Could you elaborate why you didn't choose e.g. RabbitMQ? I mean you talk about AMQP and such, it seems to me, that a client-side abstraction would be much more efficient in providing an exit strategy for SQS than creating an SQS "compatible" broker. For example in the Java ecosystem there is https://smallrye.io/smallrye-reactive-messaging/latest/ that serves a similar purpose.
Where AWS is the likely migration path for an app if it needs to be scaled beyond dev containers, already having tested with an SQS workalike prevents rework.
Celery's flower utility doesn't work with SQS or GCP's {Cloud Tasks, Cloud Pub/Sub, Firebase Cloud Messaging FWIU} but does work with AMQP, which is a reliable messaging protocol.

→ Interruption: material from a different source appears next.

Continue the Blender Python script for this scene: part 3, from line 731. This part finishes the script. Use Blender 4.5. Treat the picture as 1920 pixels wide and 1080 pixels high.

RabbitMQ and other MOMs like Kafka are very versatile. What is the use case for not using SQS right now, but maybe later?
And if there is a use case (e.g. production-grade on-premise deployment), why not a client-side facade for a production-grade MOM (e.g. in Celery instead of sqs: amqp:)? Most MOMs should be more feature-rich than SQS. At-least-once delivery without pub/sub is usually the baseline and easy to configure.
I mean if this project reaches its goal to provide an SQS compatible replacement, that is nice, but I wonder if such a maturity comes with the complexity this project originally wants to avoid.
When you are developing an information system but don't want to pay for SQS in development or in production; for running tests with SQLite instead of MySQL/Postgres though.
SQS and heavier ESBs are overkill for some applications, and underkill for others where an HA configuration for the MQ / task queue is necessary.
Tests might be a valid use case, but doesn't seem to be the goal here and there are some solutions out there if you dont want to start a lightweight broker in a container.
Why would you want to use the SQS protocol in production without targeting the SQS "broker" as well? The timing and the AWS imposed quotas are bound to be different.
There are plenty brokers that fit different needs. I don't see the SQS protocol especially with security and so on in mind as a good fit in this case.
The switching cost from local almost-SQS to expensive HA SQS for scale and/or the client.
SQS is not a reliable exactly-once messaging protocol like AMQP, and it doesn't do task-level accounting or result storage (which SQLite also solves for).
I don't know where you are getting at. I work on a project with SQS and I worked with RabbitMQ, ArtemisMQ and other MOM technologies as well. At least once delivery is something you can achieve easily. This would be the common ground that SQS can also provide. The same is true for Kafka.